In Pool A games in Calgary, Sweden edged Switzerland 4-3 in a shootout, while Russia was to face Slovakia in a later game. Sweden was 1-0-1, while the Swiss picked up their first point of the tournament.

At first, the goals weren’t coming as easily for the hosts as they were in Canada’s 8-1 win over Finland to open the tournament Monday.

The team is now without NHL player Devante Smith-Pelly for the rest of the tournament. The Anaheim Ducks winger broke a bone in his foot blocking a shot in Monday’s game. Smith-Pelly’s thunderous checks create space for his linemates to generate scoring chances.

Leading 1-0 after the first period, Canada missed scoring chances in the second period.

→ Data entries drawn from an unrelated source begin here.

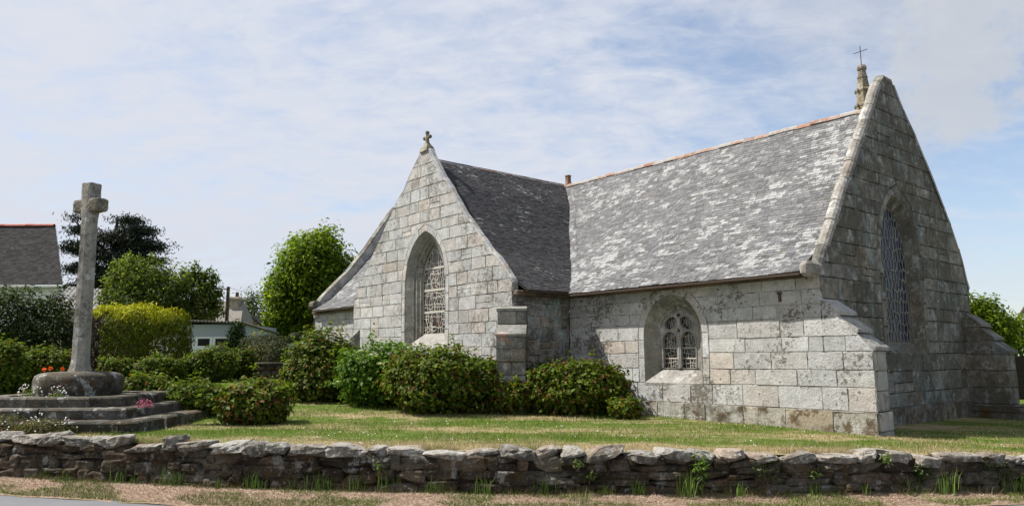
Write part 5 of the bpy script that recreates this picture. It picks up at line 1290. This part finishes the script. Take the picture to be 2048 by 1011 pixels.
hedge('box_hedge', 'flat topped dark clipped hedge beyond the low stone wall', 'hedge', 486, 574, 672, 30.5, 1.8, L_HEDGE, 9000, .10, round_=.35)
hedge('round_hedge_end', 'dark rounded evergreen shrub before the clipped hedge', 'shrub', 533, 580, 681, 29.2, 1.3, L_HEDGE, 4500, .09, round_=.7)
shrub('yellow_shrub', 'bright yellow shrub showing above the clipped hedge', 'shrub', 488, 548, 664, 700, 33.0, L_YELLOW, .12, 700, .5, .15)
shrub('pale_green_shrub', 'pale green shrub low under the large leafy tree', 'shrub', 552, 582, 671, 700, 34.0, L_HYD_BRIGHT, .12, 400, .6, .1)
TY = 27.2; c = place(590, 695, TY); e = empty('topiary', (c[0], TY, lawn_z(c[0], TY))); tag(e, 'dark clipped topiary ball in a grey square pot near the nave', 'topiary')
zt = place(590, 677, TY)[2] - lawn_z(c[0], TY); q = dirs(2600); V, T = leaf_arrays(q * np.array([.28, .28, .24]) * rng.uniform(.85, 1.03, (2600, 1)) + np.array([0, 0, zt]), q + rng.normal(size=q.shape) * .4, np.full(2600, .05), np.stack([rng.beta(1.5, 2.5, 2600), rng.uniform(size=2600), np.zeros(2600)], 1), .4, .1); leaf_object('foliage', V, T, L_HEDGE, e)
mb = MB(); mb.tube([(0, 0, .3), (0, 0, zt)], .03, 8); mb.build('stem', BARK, e)
mb = MB(); pz = zt - .17
mb.mesh([(sx * r, sy * r, z) for z, r in ((0, .16), (pz - .05, .2), (pz - .05, .225), (pz, .225), (pz, .19), (pz - .04, .18)) for sx, sy in ((-1, -1), (1, -1), (1, 1), (-1, 1))], [(i * 4 + k, i * 4 + (k + 1) % 4, i * 4 + 4 + (k + 1) % 4, i * 4 + 4 + k) for i in range(5) for k in range(4)] + [(20, 21, 22, 23)]); mb.build('pot', flat_mat('grey_pot', (.22, .23, .24), .6, .08), e)

# low stone wall at the back of the lawn
random.seed(77)
mb = MB(); a0 = place(215, 726, 28.2); a1 = place(600, 722, 28.2); z0 = 0.0
for r_ in range(4):
    x = a0[0]
    while x < a1[0]:
        w_ = rt(.22, .5); rock(mb, (x + w_ / 2, 28.2 + rt(-.02, .02), .34 + r_ * .2 + .1), (w_ * 1.02, .36, .21), rt(0, 99), .1, rt(-.03, .03), rt(-.03, .03)); x += w_
x = a0[0]
hb = place(540, 724, 28.2)[2]
wb = mb.build('stonework', [G_WALL]); bw = empty('low_garden_wall', (0, 0, 0)); wb.parent = bw; tag(bw, 'low mossy stone garden wall with flat coping behind the hydrangeas', 'stone wall')
wb.location = (0, 0, hb - 1.24)
mb = MB()
while x < a1[0]:
    w_ = rt(.5, .9); mb.box((x, 27.98, hb - .07), (x + w_ - .01, 28.42, hb), stone_tint(), 0, .02, .008); x += w_
mb.build('coping', [G_STEP], bw)

# ------------------------------------------------------------------ houses and poles behind
def white(name, col): return flat_mat(name, col, .7, .05, 3, .2)
WHITE_W = white('white_render', (.62, .63, .60)); WHITE_P = white('white_paint', (.70, .71, .70)); GREY_R = white('bluish_render', (.33, .36, .37)); PANE = flat_mat('dark_pane', (.02, .02, .02), .1, .05, 3, .5)
ASBESTOS = flat_mat('fibre_cement', (.22, .19, .16), .9, .25, 8, .1); THATCH, nn = newmat('thatch'); p_ = nn.obj(); q_ = nn.noise(9, 5, .7, nn.scalev(p_, (6, 6, .8))); nn.out(nn.mix(q_, (.16, .14, .115), (.34, .31, .27)), .95, nn.bump(q_, .6, .04), .05)
random.seed(88)
# slate roofed house at the left
Y = 42.0; e = empty('slate_house', place(0, 714, Y)); tag(e, 'white rendered house with steep dark slate roof and red ridge tiles', 'house')
r1 = place(110, 450, Y + 2.7); q1 = place(127, 569, Y); zr, ze = (r1[2]), q1[2]; xr = q1[0]; xl = xr - 13; SK = r1[0] - xr
L0 = np.array(e.location)
mm = lambda a, x, z: (a - L0[0], x - L0[1], z - L0[2])
slope = [(Y, ze), (Y + 2.6, zr)]
mb = MB(); slates(mb, [(Y - .1, ze), (Y + 2.7, zr)], lambda z: xl, lambda z: xr + SK * (z - ze) / (zr - ze), mm, .14, (.2, .32), lambda a, z: -.7 + .3 * rt()); mb.build('roof', [SLATE_HOUSE, UNDER], e, fixn=False)
mb = MB(); slates(mb, [(Y - .1, ze), (Y + 2.7, zr)], lambda z: xl, lambda z: xr + SK * (2 - (z - ze) / (zr - ze)), lambda a, x, z: (a - L0[0], 2 * (Y + 2.7) - x - L0[1], z - L0[2]), .3, (.5, .8)); mb.build('roof', [SLATE_HOUSE, UNDER], e, fixn=False)
mb = MB(); ridge_tiles(mb, (xl - L0[0], Y + 2.7 - L0[1], zr - L0[2]), (xr + SK - L0[0], Y + 2.7 - L0[1], zr - L0[2]), .15, .42, .06); mb.build('ridge_tiles', REDTILE, e, fixn=False)
mb = MB(); gz = -L0[2] - .3
wx = lambda f: xr - .12 + SK * f - L0[0]; zw = ze - .05 - L0[2]; ya, ym, yb_ = Y + .15 - L0[1], Y + 2.7 - L0[1], Y + 5.25 - L0[1]; xw = xl - L0[0]
mb.mesh([(xw, ya, gz), (wx(0), ya, gz), (wx(2), yb_, gz), (xw, yb_, gz), (xw, ya, zw), (wx(0), ya, zw), (wx(2), yb_, zw), (xw, yb_, zw), (wx(1), ym, zr - .1 - L0[2]), (xw, ym, zr - .1 - L0[2])], [(0, 1, 5, 4), (1, 2, 6, 8, 5), (2, 3, 7, 6), (3, 0, 4, 9, 7)]); mb.build('wall', [WHITE_W], e)
mb = MB(); mb.box((xl - L0[0], Y - .22 - L0[1], ze - .16 - L0[2]), (xr + .04 - L0[0], Y - .08 - L0[1], ze - .03 - L0[2]), bev=.02); mb.build('gutter', [WHITE_P], e)
# stone outbuilding between house and hedge
Y = 38.0; p0 = place(100, 575, Y); p1 = place(225, 590, Y); e = empty('stone_outbuilding', (p0[0], Y, 0)); tag(e, 'old stone outbuilding with pale corrugated roof right of the slate house', 'outbuilding')
zt, zt2, wd_ = place(112, 572, Y + 1.5)[2], place(215, 583, Y + 1.5)[2], p1[0] - p0[0] + .6; ze = place(160, 618, Y)[2]
mb = MB(); nn_ = 60
for i in range(nn_):
    xa, xb = wd_ * i / nn_, wd_ * (i + 1) / nn_; ha, hb_ = .03 * math.sin(i * 1.6), .03 * math.sin((i + 1) * 1.6); za, zb_ = zt + (zt2 - zt) * i / nn_, zt + (zt2 - zt) * (i + 1) / nn_
    mb.face([(xa, 0, ze + ha), (xb, 0, ze + hb_), (xb, 1.6, zb_ + hb_), (xa, 1.6, za + ha)], (rt(.4, .6), .5, .5)); mb.face([(xa, 3.2, ze + ha), (xb, 3.2, ze + hb_), (xb, 1.6, zb_ + hb_), (xa, 1.6, za + ha)], (rt(.4, .6), .5, .5))
mb.build('roof', [flat_mat('grey_corrugated', (.24, .23, .215), .85, .2, 5, .1)], e, fixn=False); mb = MB(); mb.box((.1, .1, -.3), (wd_ - .1, 3.1, ze - .02)); mb.build('wall', [G_BRICKY], e)
mb = MB(); mb.box((0, 1.45, zt2 - .02), (wd_, 1.75, zt2 + .07), bev=.03); mb.build('ridge', [G_STEP], e)
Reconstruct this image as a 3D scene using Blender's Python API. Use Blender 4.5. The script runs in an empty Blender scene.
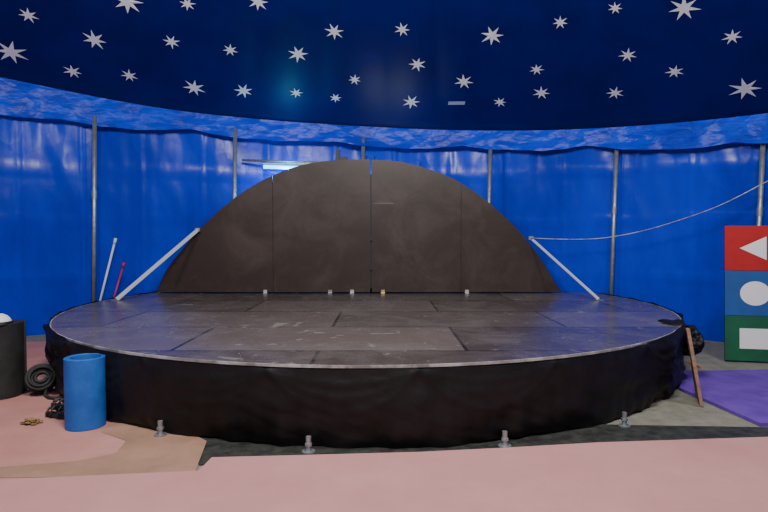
import bpy, bmesh, math, random
from mathutils import Vector, Matrix, noise
from mathutils.bvhtree import BVHTree
random.seed(4)
S=bpy.context.scene
H=1.6
# ---------------- helpers ----------------
def link(o,parent=None):
    S.collection.objects.link(o)
    if parent: o.parent=parent
    return o
def mesh_obj(name,verts,faces,mat,parent=None,smooth=True):
    me=bpy.data.meshes.new(name); me.from_pydata([tuple(v) for v in verts],[],faces); me.update()
    bm=bmesh.new(); bm.from_mesh(me); bmesh.ops.recalc_face_normals(bm,faces=bm.faces); bm.to_mesh(me); bm.free()
    if smooth:
        for p in me.polygons: p.use_smooth=True
    if mat: me.materials.append(mat)
    return link(bpy.data.objects.new(name,me),parent)
def empty(name,loc=(0,0,0)):
    o=bpy.data.objects.new(name,None); o.empty_display_size=.2; link(o); return o
def grid(nu,nv,f,closed=False):
    V=[];F=[]
    for i in range(nu):
        for j in range(nv): V.append(f(i,j))
    m=nu if closed else nu-1
    for i in range(m):
        for j in range(nv-1):
            a=i*nv+j; b=((i+1)%nu)*nv+j
            F.append((a,b,b+1,a+1))
    return V,F
def tube_data(pts,r,n=12):
    pts=[Vector(p) for p in pts]; V=[];F=[]
    for i,p in enumerate(pts):
        d=(pts[min(i+1,len(pts)-1)]-pts[max(i-1,0)]).normalized()
        a=d.cross(Vector((0,0,1)) if abs(d.z)<.9 else Vector((1,0,0))).normalized(); b=d.cross(a)
        for k in range(n):
            t=2*math.pi*k/n; V.append(p+a*math.cos(t)*r+b*math.sin(t)*r)
    for i in range(len(pts)-1):
        for k in range(n):
            F.append((i*n+k,i*n+(k+1)%n,(i+1)*n+(k+1)%n,(i+1)*n+k))
    F.append(tuple(range(n))); F.append(tuple(range((len(pts)-1)*n,len(pts)*n)))
    return V,F
def merge(parts):
    V=[];F=[]
    for v,f in parts:
        o=len(V); V+=list(v); F+=[tuple(i+o for i in q) for q in f]
    return V,F
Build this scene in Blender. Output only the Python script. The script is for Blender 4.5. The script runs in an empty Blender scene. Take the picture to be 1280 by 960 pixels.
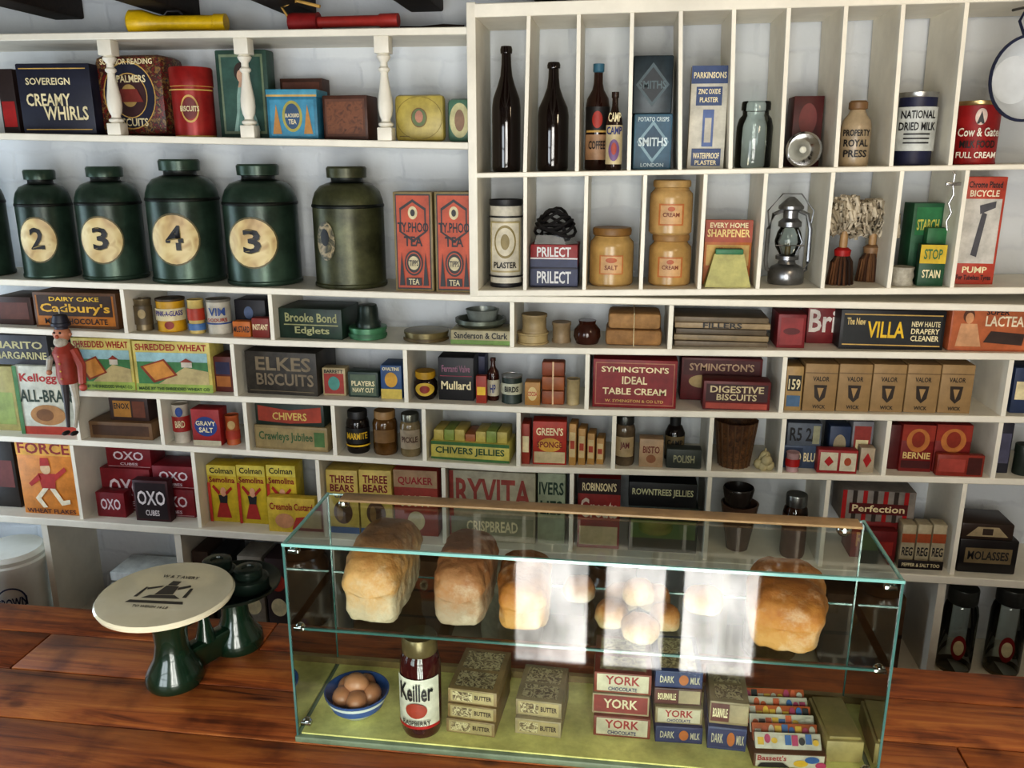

Brendan Gallagher fanned on an open net while Freddie Hamilton and Connolly couldn’t convert an odd-man rush.

While Hay said prior to the tournament he considered Mark Visentin of the Niagara IceDogs his No. 1 goalie, he also wanted to get Wedgewood starts in the tournament. Visentin made 24 saves Monday against Finland.

Wedgewood’s long pass to Freddie Hamilton at the blue-line generated what felt like a go-ahead goal. While Hamilton was stopped on his initial rush by Mrazek, he got a pass away to Strome who finished for a power-play goal at 16:16 of the second period.

“I wasn’t really expecting him to throw that up there,” Hamilton said of the pass from his goalie. “Right on the tape and just sent me in there so it was a really nice play.”

Added Scheifele: “I always knew Wedgie could fire the puck, but to actually get an assist in his first game, it was unreal. A great game by him.”

Canada played with more flare after the second goal. Connolly scored a pretty goal one before the second period ended. He deked Czech defenders and when his first shot hit the post, he tapped the puck in with a strong second effort to make it 3-0.

Once Canada took control of the game, it took on a nasty edge as both countries were penalized often. Canadian defenceman Nathan Beaulieu took a misconduct with less than two minutes to go for checking to the head.

“I’m sure both teams would like to have a little more discipline in their game,” Hay said. “I know we would for sure.”

The set-up and finish duo of Jonathan Huberdeau and Stone that dominated Canada’s first game struck again in the opening period. Huberdeau skated the puck around the back of the net and Stone knocked in his goal-mouth pass at 5:37.

Stone was awarded a penalty shot in the last minute of the first period when Finnish defenceman Jiri Riha smothered the puck in the goal crease. Stone made one move too many and was stopped by Mrazek.

Canada’s penalty kill units were tested in this game. They killed Czech five-on-three chances in the first and third period and held them scoreless on six chances.

Wedgewood declared after selection camp earlier this month he wanted starting goaltender’s job. He made a case for it Wednesday. Hay was not showing his hand as to who would start against Denmark or the U.S.

“I thought Scott played very well. I can see why the fans would be excited for him,” Hay said. “I feel both our goalies played well in their two starts. Where I’m going with it, you’ll have to come to the game tomorrow and find out because I’m not going to tell anybody.”